Under two separate deals that took place this week, Microsoft, Nokia, Verizon and Vodafone took steps that speak to the companies’ expectations for the smartphone market and the telecom industry as a whole. Microsoft’s decision to acquire Nokia’s devices and services division could help it shore up its place in the smartphone ecosystem while Verizon and Vodafone parted ways to enhance their own products and services.
British telecom Vodafone agreed on Monday to sell its 45% stake in the wireless business that it jointly owned with Verizon Communications in a $130 billion deal. Vodafone’s decision to accept the deal, which Verizon had long sought, was largely due to timing, according to analysts.
Verizon and Vodafone created the wireless unit, Verizon Wireless, in 2000 as a joint venture between the two companies. And for several years, media reports and telecom experts had tracked Verizon’s attempts to buy its partner’s stake, which Vodafone routinely rejected.
“The timing was the big thing,” maintained John Delaney, an associate VP at IDC who specializes in the European mobile market. “Vodafone held onto its stake during a time when Verizon’s growth was important to the health of Vodafone. Verizon is still growing but with the smartphone market starting to peak and mature, Vodafone has every reason to suspect that Verizon’s revenue growth could lose steam over the coming years and coupled with a price that the company found acceptable, it probably decided to sell.”
A request for comment from Vodafone was not returned at the time of publication.
Several reports have pointed to a slowdown in the mobile phone market. Worldwide mobile phone sales (including feature and smartphones) slightly declined from roughly 1.8 million units in 2011 to 1.7 million units last year, according to Gartner. And while smartphone sales in Europe grew 12% in Q1 this year, it was the lowest growth rate in nine years, reported IDC. In addition, more than half of the cell phone users in the US now own a smartphone, suggesting further market saturation.
“It’s no surprise that Verizon and Vodafone made this deal,” agreed Greg Sterling, founding principal at Sterling Market Intelligence. “Wireless has become a strategic part of Verizon’s business and it gives Vodafone a ton of money to go and make its own acquisitions elsewhere.”
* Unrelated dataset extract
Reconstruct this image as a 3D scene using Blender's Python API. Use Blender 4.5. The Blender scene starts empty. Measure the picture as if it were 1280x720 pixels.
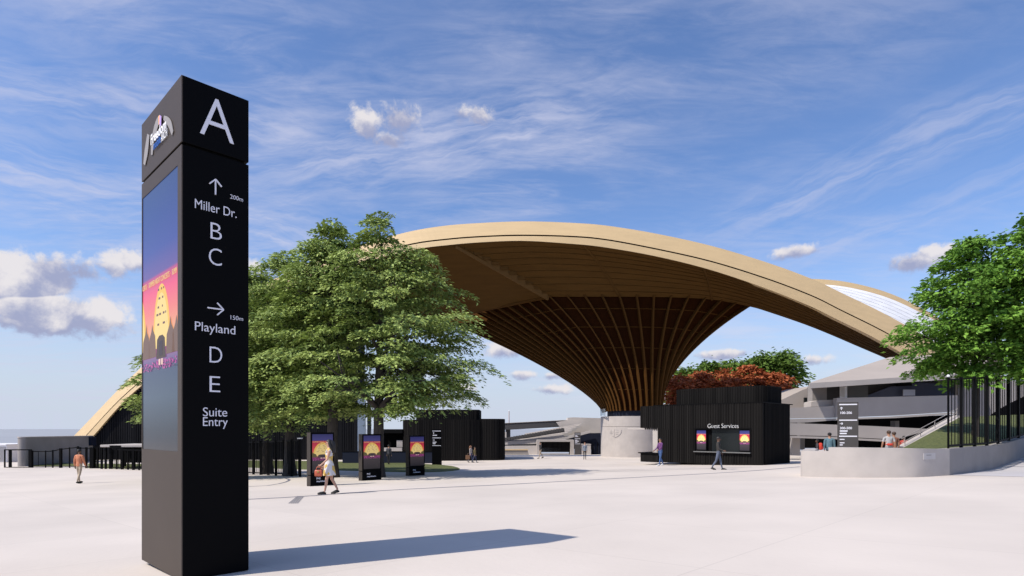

At a time when the demand for mobile phones is at risk of slowing down, gaining complete ownership of the wireless unit lets Verizon reap the unit’s full profits, which it can use to bolster its services and expand its wireless capabilities. “Verizon is very bullish about growth prospects in the U.S. wireless market – not just cell phones, but machine-to-machine services and wireless market opportunities in health care and energy and for cloud and security services,” wrote a company spokesperson in an email.
For Vodafone, in addition to being a windfall for its shareholders–the company has said it plans to return $84 billion to investors in cash and stock–the deal gives the British company a gigantic war chest for enhancing its products and services. Vodafone could also give a boost to the European telecommunications industry, which has been taking a hit from increasing international competition.
The Microsoft and Nokia deal is a different beast, but also speaks to shifts in the smartphone market. Microsoft will acquire the Finnish company’s device and services business for approximately $7.2 billion in a move widely seen as Microsoft’s attempt to imitate Apple and Google’s strategy of owning the hardware, software and services components of their business.
The deal, which is expected to be completed in Q1 next year, will give Microsoft control of Nokia’s smartphone manufacturing and 32,000 Nokia employees, including its engineers.
The transaction is “logical,” according to Sterling. “80% of the Windows phone shipments come from Nokia and Microsoft wanted to protect its phone, especially with the possibility that Nokia might have put out an Android phone, which would have been very threatening to Microsoft,” he said.
Critics of the deal have pointed out that Microsoft risks alienating other manufacturers by making Nokia the prime Windows phone manufacturer. However, as Ted Schadler, VP analyst at Forrester Research, commented in a blog post, “the risk of not owning a phone is much greater than the risk of owning a phone and pushing other manufacturers away.”
In terms of its placement in the smartphone ecosystem, Charles Golvin, principal analyst at Forrester, placed Microsoft squarely behind Google and Apple, but noted that it faces numerous challenges in holding on to its spot. In addition to other potential players like Samsung and Amazon vying for its spot, a major problem for Microsoft “is while they have numerous assets with the Xbox, PCs, smartphones, online services, search and cloud storage, productivity tools, etc., all of these things are quite disparate,” Golvin observed. “That’s something Microsoft really has to work on if they’re going to pull all these pieces together in a way that benefits the customer.”
From an advertising perspective, saturation in the smartphone market suggests ad buyers can expect the market share of devices and mobile operating systems to be somewhat less volatile with time. In addition, as more consumers shift from feature phones to smartphones, the market share will mainly change according to replacement cycles and shifting brand loyalties.